In Peers v. Pierre, the Appellate Court reviewed the doctrine of attractive nuisance as applied to watercourses, and held that the pond did not constitute an attractive nuisance since there was no element of allurement in the water, and that the debris consisting of some small sticks did not alter the case. Those objects are not to be compared with the floating and partially frozen five-gallon drum, the tree stumps and the bottles which were visible in the watercourse in the instant case.

In Wood v. Consumer’s Co., the deceased, a child of seven, fell into an unguarded artificial pond resulting from the excavation of gravel on defendant’s property located outside the city limits and some considerable distance from the child’s home.

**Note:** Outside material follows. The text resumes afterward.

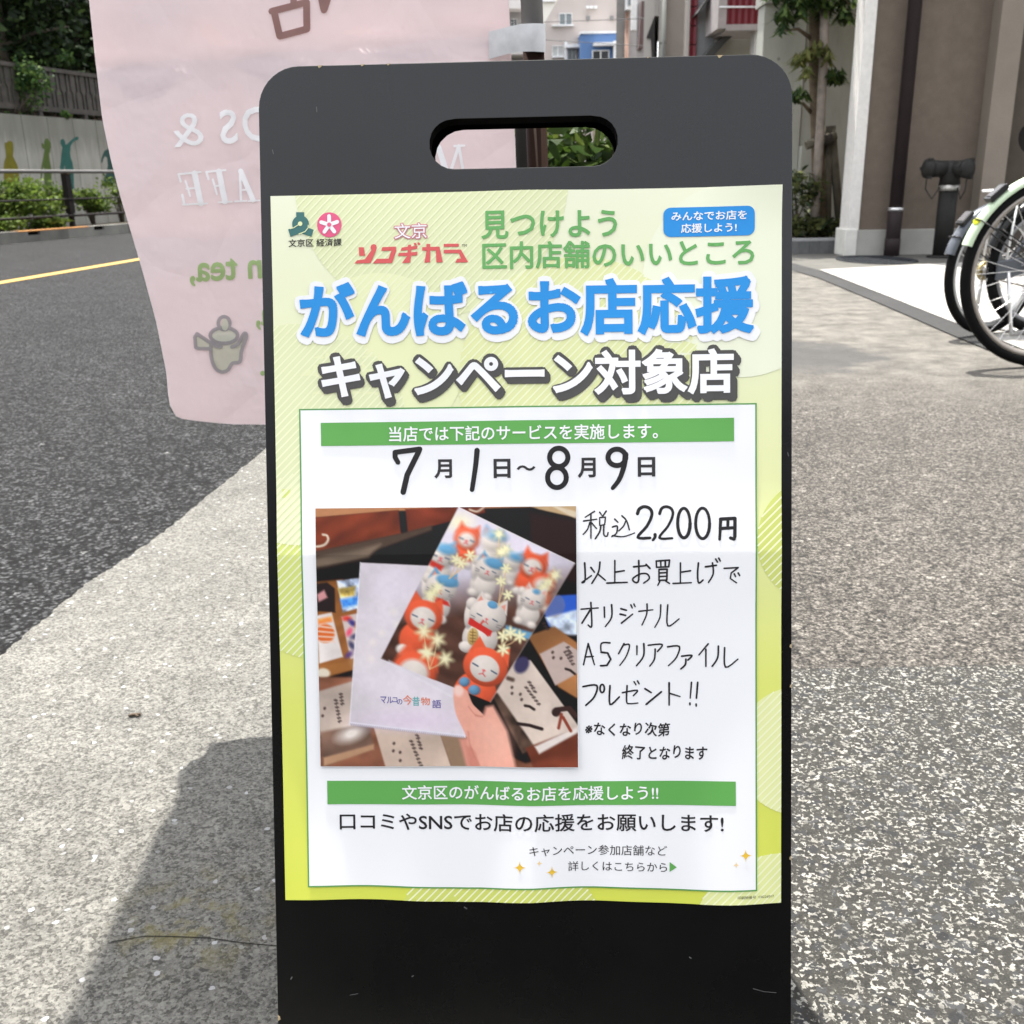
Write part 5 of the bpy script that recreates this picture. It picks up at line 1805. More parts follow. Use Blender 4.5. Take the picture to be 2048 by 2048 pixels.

The pond was described as an ordinary body of water without any alluring contents, and there was no evidence that it could be seen from any public place or where the child had a right to be. In denying that the watercourse constituted an attractive nuisance under those circumstances, the court distinguished Howard v. City of Rockford, on the ground that the watercourse therein was *251surrounded by dwelling houses, was in no way guarded or fenced, and that defendant’s office knew that small children went on the property. As hereinbefore noted, these distinguishing factors are also present in the instant case, hence it clearly appears that the situation before us is distinguishable from those appearing in the cited cases. Consequently the verdict of the jury imposing liability upon defendant was supported by evidence, and the trial court did not err in denying defendant’s motion for judgment notwithstanding the verdict. Therefore, the. judgment of the Appellate Court, reversing the judgment of the circuit court of Rock Island County, was in error, and should properly be reversed, and the judgment of the circuit court is affirmed.

Appellate Court reversed; circuit court affirmed.